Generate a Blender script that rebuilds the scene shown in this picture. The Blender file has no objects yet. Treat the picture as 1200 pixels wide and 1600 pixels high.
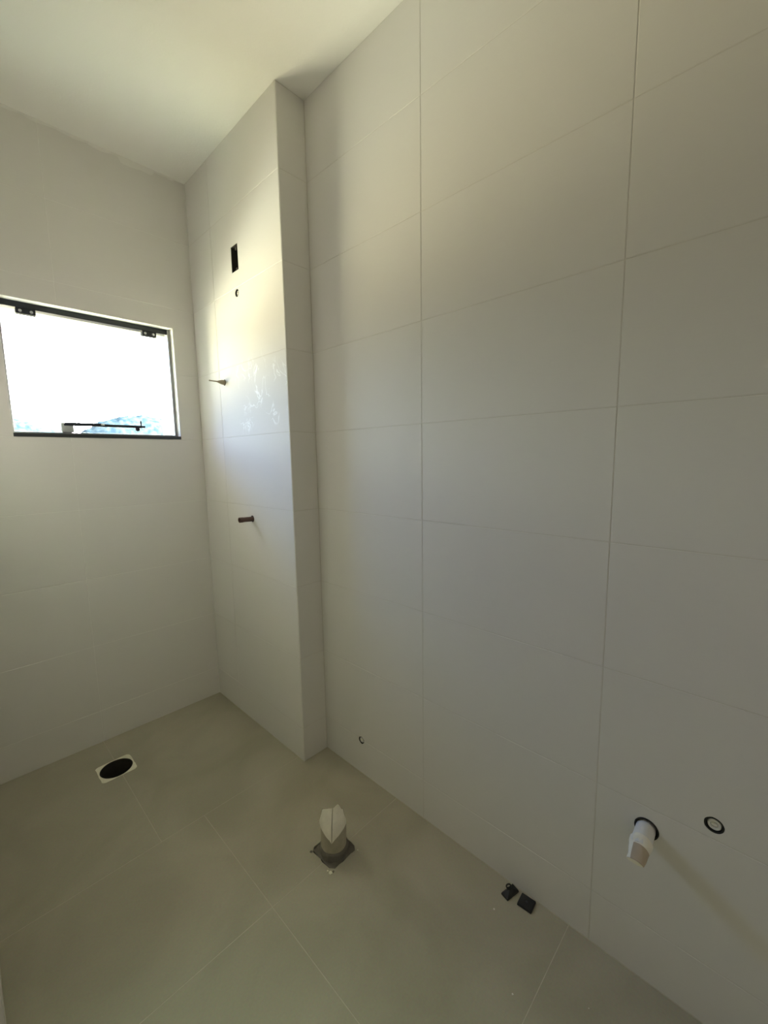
import bpy, bmesh, math, random
from mathutils import Vector, Matrix, noise

random.seed(7)
SC = bpy.context.scene
COL = SC.collection

# ------------------------------------------------------------------ camera
cam_d = bpy.data.cameras.new('camera')
cam = bpy.data.objects.new('camera', cam_d)
COL.objects.link(cam)
SC.camera = cam
yaw, pitch, roll, f_px = 0.8042, -0.1288, -0.0160, 656.42
fw = Vector((math.sin(yaw)*math.cos(pitch), math.cos(yaw)*math.cos(pitch), math.sin(pitch)))
r0 = Vector((math.cos(yaw), -math.sin(yaw), 0))
u0 = r0.cross(fw)
R = r0*math.cos(roll) + u0*math.sin(roll)
U = -r0*math.sin(roll) + u0*math.cos(roll)
m = Matrix((R, U, -fw)).transposed().to_4x4()
m.translation = Vector((-1.136, 0.0, 1.3755))
cam.matrix_world = m
cam_d.sensor_fit = 'VERTICAL'
cam_d.sensor_height = 24.0
cam_d.lens = f_px/1600*24.0
cam_d.clip_start = 0.01
cam_d.clip_end = 3000

# ------------------------------------------------------------------ render look
SC.view_settings.view_transform = 'Standard'
SC.view_settings.look = 'None'
SC.view_settings.gamma = 1.0
SC.view_settings.use_curve_mapping = False
SC.view_settings.exposure = 0.05
SC.cycles.use_denoising = True
SC.cycles.max_bounces = 16
SC.cycles.diffuse_bounces = 12
SC.cycles.glossy_bounces = 6
SC.cycles.transparent_max_bounces = 12
SC.cycles.sample_clamp_indirect = 0.0
SC.cycles.caustics_reflective = False

# ------------------------------------------------------------------ sky and ground: colour and brightness by direction, fitted to the room's light
SKY_STRENGTH = 150.0
SINS = [-1.0, -0.866, -0.669, -0.454, -0.242, -0.035, 0.035, 0.139, 0.309, 0.53, 0.82, 1.0]   # sine of elevation
SKY = {  # colour per elevation, for the left, middle and right part of the view out of the window
 'left': [(0.2985, 0.2478, 0.1072), (0.2985, 0.2478, 0.1072), (0.002, 0.002, 0.002), (0.002, 0.002, 0.002), (0.002, 0.002, 0.002), (0.002, 0.002, 0.002),
  (0.0107, 0.0107, 0.0107), (0.0107, 0.0107, 0.0107), (0.0107, 0.0107, 0.0107), (0.0107, 0.0107, 0.0445), (0.0107, 0.0107, 0.0107), (0.0107, 0.0107, 0.0107)],
 'middle': [(0.2274, 0.2277, 0.1541), (0.2274, 0.2277, 0.1541), (0.135, 0.1072, 0.0536), (0.4309, 0.4083, 0.3115), (0.3738, 0.3193, 0.2021), (0.002, 0.002, 0.0042),
  (0.0107, 0.0107, 0.0107), (0.1265, 0.1506, 0.1588), (0.0337, 0.0545, 0.1297), (0.0355, 0.067, 0.1474), (0.0995, 0.0737, 0.0402), (0.0107, 0.0107, 0.0107)],
 'right': [(0.002, 0.002, 0.002), (0.002, 0.002, 0.002), (0.002, 0.002, 0.002), (0.002, 0.002, 0.002), (0.002, 0.002, 0.002), (0.002, 0.002, 0.002),
  (0.0107, 0.0107, 0.0107), (1.082, 0.9162, 1.0838), (0.3127, 0.2277, 0.1741), (0.7465, 0.9203, 0.6435), (0.0107, 0.0107, 0.0107), (0.0107, 0.0107, 0.0107)],
}
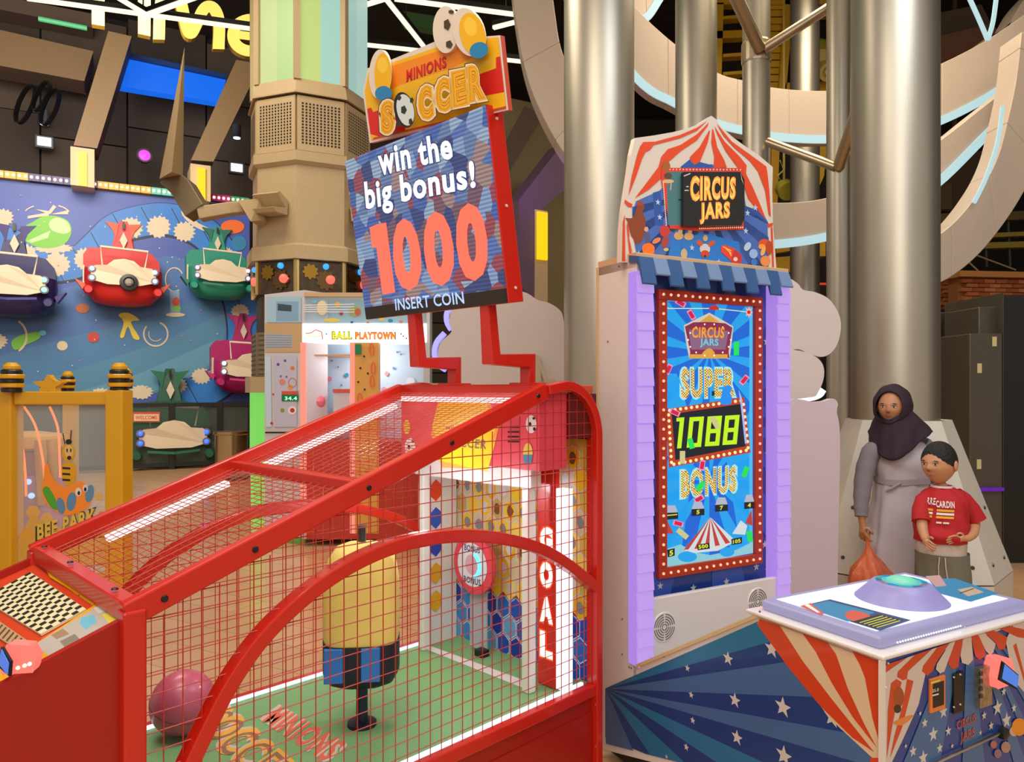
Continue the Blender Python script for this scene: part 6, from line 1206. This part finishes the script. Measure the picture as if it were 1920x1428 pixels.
for pg in ([(250, 295), (350, 292), (560, 235), (700, 175), (790, 115), (700, 200), (560, 262), (340, 320), (310, 360), (270, 380), (240, 440), (200, 560), (150, 690), (128, 742), (150, 600), (200, 400), (225, 330)],
           [(455, 355), (560, 320), (700, 230), (800, 130), (790, 160), (700, 280), (580, 360), (530, 400), (500, 430), (450, 470), (400, 600), (300, 690), (180, 765), (260, 660), (380, 500), (400, 420)],
           [(640, 420), (720, 340), (800, 200), (810, 200), (790, 300), (750, 400), (725, 460), (680, 485), (650, 460)],
           [(828, 180), (840, 200), (870, 340), (930, 450), (950, 510), (840, 510), (845, 420), (820, 300)],
           [(845, 160), (930, 290), (1060, 420), (1115, 490), (1110, 560), (1170, 680), (1230, 820), (1280, 950), (1220, 880), (1130, 770), (1085, 640), (1060, 530), (1020, 480), (940, 370), (870, 230)],
           [(865, 140), (990, 290), (1130, 390), (1280, 500), (1290, 560), (1305, 700), (1318, 920), (1300, 900), (1270, 700), (1210, 540), (1140, 450), (1010, 340), (920, 240)],
           [(95, 775), (130, 800), (160, 815), (155, 842), (120, 832), (92, 800)], [(1282, 985), (1335, 970), (1332, 1000), (1290, 1008)],
           [(80, 960), (96, 900), (100, 1290), (72, 1290)], [(112, 1000), (120, 960), (160, 1290), (140, 1290)], [(1318, 1010), (1332, 1010), (1345, 1385), (1332, 1380)]): q.p([zp(*p) for p in pg], to2)
q.p([zp(*p) for p in [(130, 1090), (165, 1100), (205, 1300), (185, 1300), (150, 1180)]], M('tent_board'))
def zd(x, y, rx, ry, c, rot=0): q.disc(zp(x, y), rx/4.46, ry/4.46, M('fig_'+c, c, .4), 14, rot)
q.sp([zp(*p) for p in [(205, 790), (240, 800), (260, 840), (245, 880), (270, 950), (260, 1050), (240, 1120), (190, 1150), (140, 1050), (120, 960), (100, 930), (160, 930), (190, 860)]], M('fig_8c4428', '8c4428', .4), 3)
zd(225, 810, 26, 22, '9c4c2a'); zd(275, 1025, 18, 22, 'd8a888'); q.p([zp(*p) for p in [(255, 1060), (300, 1060), (310, 1140), (270, 1140)]], M('fig_5a5a88', '5a5a88', .4)); q.sp([zp(*p) for p in [(240, 1170), (300, 1140), (345, 1180), (320, 1270), (270, 1280)]], M('fig_f07828', 'f07828', .4), 3)
zd(430, 1040, 44, 50, 'c84038'); zd(430, 1130, 30, 50, 'a84848', 15); zd(360, 1120, 40, 20, 'e88a58', -30); zd(440, 1195, 22, 14, 'd8c060'); zd(500, 1010, 26, 36, '3a4048'); zd(690, 1035, 24, 34, '3a4048'); zd(545, 1080, 40, 34, 'd8a870'); zd(630, 1085, 40, 32, 'e0b078'); zd(560, 1040, 18, 24, 'd8b888'); zd(640, 1040, 18, 24, 'd8a888')
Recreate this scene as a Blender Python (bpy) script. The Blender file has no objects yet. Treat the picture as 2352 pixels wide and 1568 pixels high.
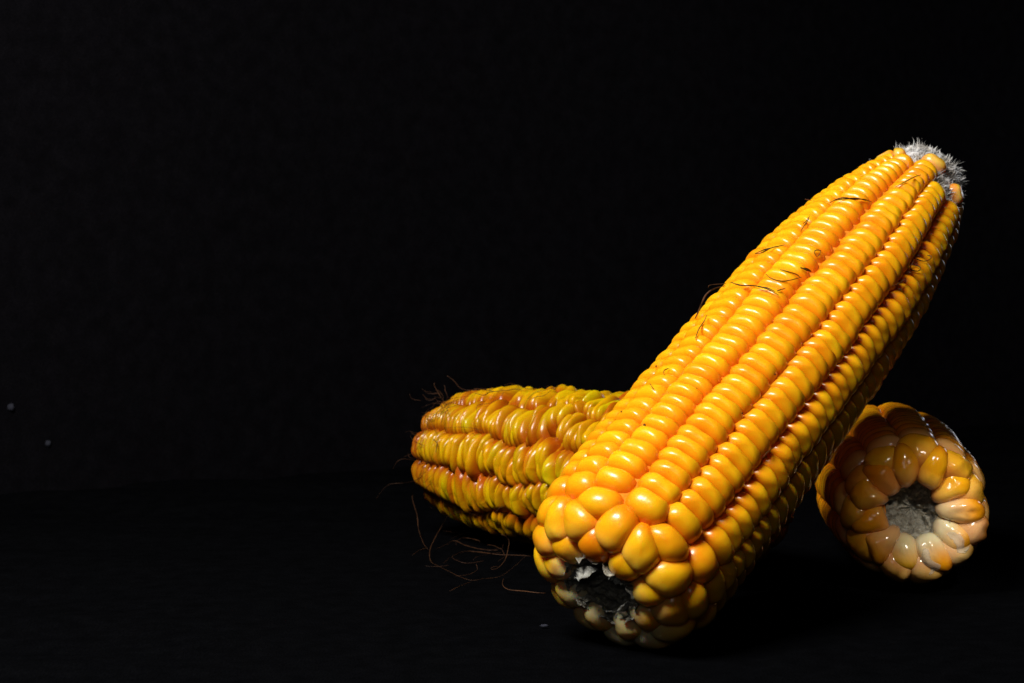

▶ Given instruction: All records must be output exactly as they are, except for the pictures, which are left out.

▶ Full answer:
Generate a Blender script that rebuilds the scene shown in this picture. The Blender file has no objects yet. Treat the picture as 1200 pixels wide and 1600 pixels high.
import bpy, bmesh, math, random
from mathutils import Vector, Matrix, noise

random.seed(7)
SC = bpy.context.scene
COL = SC.collection

# ------------------------------------------------------------------ camera
cam_d = bpy.data.cameras.new('camera')
cam = bpy.data.objects.new('camera', cam_d)
COL.objects.link(cam)
SC.camera = cam
yaw, pitch, roll, f_px = 0.8042, -0.1288, -0.0160, 656.42
fw = Vector((math.sin(yaw)*math.cos(pitch), math.cos(yaw)*math.cos(pitch), math.sin(pitch)))
r0 = Vector((math.cos(yaw), -math.sin(yaw), 0))
u0 = r0.cross(fw)
R = r0*math.cos(roll) + u0*math.sin(roll)
U = -r0*math.sin(roll) + u0*math.cos(roll)
m = Matrix((R, U, -fw)).transposed().to_4x4()
m.translation = Vector((-1.136, 0.0, 1.3755))
cam.matrix_world = m
cam_d.sensor_fit = 'VERTICAL'
cam_d.sensor_height = 24.0
cam_d.lens = f_px/1600*24.0
cam_d.clip_start = 0.01
cam_d.clip_end = 3000

# ------------------------------------------------------------------ render look
SC.view_settings.view_transform = 'Standard'
SC.view_settings.look = 'None'
SC.view_settings.gamma = 1.0
SC.view_settings.use_curve_mapping = False
SC.view_settings.exposure = 0.05
SC.cycles.use_denoising = True
SC.cycles.max_bounces = 16
SC.cycles.diffuse_bounces = 12
SC.cycles.glossy_bounces = 6
SC.cycles.transparent_max_bounces = 12
SC.cycles.sample_clamp_indirect = 0.0
SC.cycles.caustics_reflective = False

# ------------------------------------------------------------------ sky and ground: colour and brightness by direction, fitted to the room's light
SKY_STRENGTH = 150.0
SINS = [-1.0, -0.866, -0.669, -0.454, -0.242, -0.035, 0.035, 0.139, 0.309, 0.53, 0.82, 1.0]   # sine of elevation
SKY = {  # colour per elevation, for the left, middle and right part of the view out of the window
 'left': [(0.2985, 0.2478, 0.1072), (0.2985, 0.2478, 0.1072), (0.002, 0.002, 0.002), (0.002, 0.002, 0.002), (0.002, 0.002, 0.002), (0.002, 0.002, 0.002),
  (0.0107, 0.0107, 0.0107), (0.0107, 0.0107, 0.0107), (0.0107, 0.0107, 0.0107), (0.0107, 0.0107, 0.0445), (0.0107, 0.0107, 0.0107), (0.0107, 0.0107, 0.0107)],
 'middle': [(0.2274, 0.2277, 0.1541), (0.2274, 0.2277, 0.1541), (0.135, 0.1072, 0.0536), (0.4309, 0.4083, 0.3115), (0.3738, 0.3193, 0.2021), (0.002, 0.002, 0.0042),
  (0.0107, 0.0107, 0.0107), (0.1265, 0.1506, 0.1588), (0.0337, 0.0545, 0.1297), (0.0355, 0.067, 0.1474), (0.0995, 0.0737, 0.0402), (0.0107, 0.0107, 0.0107)],
 'right': [(0.002, 0.002, 0.002), (0.002, 0.002, 0.002), (0.002, 0.002, 0.002), (0.002, 0.002, 0.002), (0.002, 0.002, 0.002), (0.002, 0.002, 0.002),
  (0.0107, 0.0107, 0.0107), (1.082, 0.9162, 1.0838), (0.3127, 0.2277, 0.1741), (0.7465, 0.9203, 0.6435), (0.0107, 0.0107, 0.0107), (0.0107, 0.0107, 0.0107)],
}
Continue the Blender Python script for this scene: part 6, from line 1206. This part finishes the script. Measure the picture as if it were 1920x1428 pixels.
for pg in ([(250, 295), (350, 292), (560, 235), (700, 175), (790, 115), (700, 200), (560, 262), (340, 320), (310, 360), (270, 380), (240, 440), (200, 560), (150, 690), (128, 742), (150, 600), (200, 400), (225, 330)],
           [(455, 355), (560, 320), (700, 230), (800, 130), (790, 160), (700, 280), (580, 360), (530, 400), (500, 430), (450, 470), (400, 600), (300, 690), (180, 765), (260, 660), (380, 500), (400, 420)],
           [(640, 420), (720, 340), (800, 200), (810, 200), (790, 300), (750, 400), (725, 460), (680, 485), (650, 460)],
           [(828, 180), (840, 200), (870, 340), (930, 450), (950, 510), (840, 510), (845, 420), (820, 300)],
           [(845, 160), (930, 290), (1060, 420), (1115, 490), (1110, 560), (1170, 680), (1230, 820), (1280, 950), (1220, 880), (1130, 770), (1085, 640), (1060, 530), (1020, 480), (940, 370), (870, 230)],
           [(865, 140), (990, 290), (1130, 390), (1280, 500), (1290, 560), (1305, 700), (1318, 920), (1300, 900), (1270, 700), (1210, 540), (1140, 450), (1010, 340), (920, 240)],
           [(95, 775), (130, 800), (160, 815), (155, 842), (120, 832), (92, 800)], [(1282, 985), (1335, 970), (1332, 1000), (1290, 1008)],
           [(80, 960), (96, 900), (100, 1290), (72, 1290)], [(112, 1000), (120, 960), (160, 1290), (140, 1290)], [(1318, 1010), (1332, 1010), (1345, 1385), (1332, 1380)]): q.p([zp(*p) for p in pg], to2)
q.p([zp(*p) for p in [(130, 1090), (165, 1100), (205, 1300), (185, 1300), (150, 1180)]], M('tent_board'))
def zd(x, y, rx, ry, c, rot=0): q.disc(zp(x, y), rx/4.46, ry/4.46, M('fig_'+c, c, .4), 14, rot)
q.sp([zp(*p) for p in [(205, 790), (240, 800), (260, 840), (245, 880), (270, 950), (260, 1050), (240, 1120), (190, 1150), (140, 1050), (120, 960), (100, 930), (160, 930), (190, 860)]], M('fig_8c4428', '8c4428', .4), 3)
zd(225, 810, 26, 22, '9c4c2a'); zd(275, 1025, 18, 22, 'd8a888'); q.p([zp(*p) for p in [(255, 1060), (300, 1060), (310, 1140), (270, 1140)]], M('fig_5a5a88', '5a5a88', .4)); q.sp([zp(*p) for p in [(240, 1170), (300, 1140), (345, 1180), (320, 1270), (270, 1280)]], M('fig_f07828', 'f07828', .4), 3)
zd(430, 1040, 44, 50, 'c84038'); zd(430, 1130, 30, 50, 'a84848', 15); zd(360, 1120, 40, 20, 'e88a58', -30); zd(440, 1195, 22, 14, 'd8c060'); zd(500, 1010, 26, 36, '3a4048'); zd(690, 1035, 24, 34, '3a4048'); zd(545, 1080, 40, 34, 'd8a870'); zd(630, 1085, 40, 32, 'e0b078'); zd(560, 1040, 18, 24, 'd8b888'); zd(640, 1040, 18, 24, 'd8a888')
Recreate this scene as a Blender Python (bpy) script. The Blender file has no objects yet. Treat the picture as 2352 pixels wide and 1568 pixels high.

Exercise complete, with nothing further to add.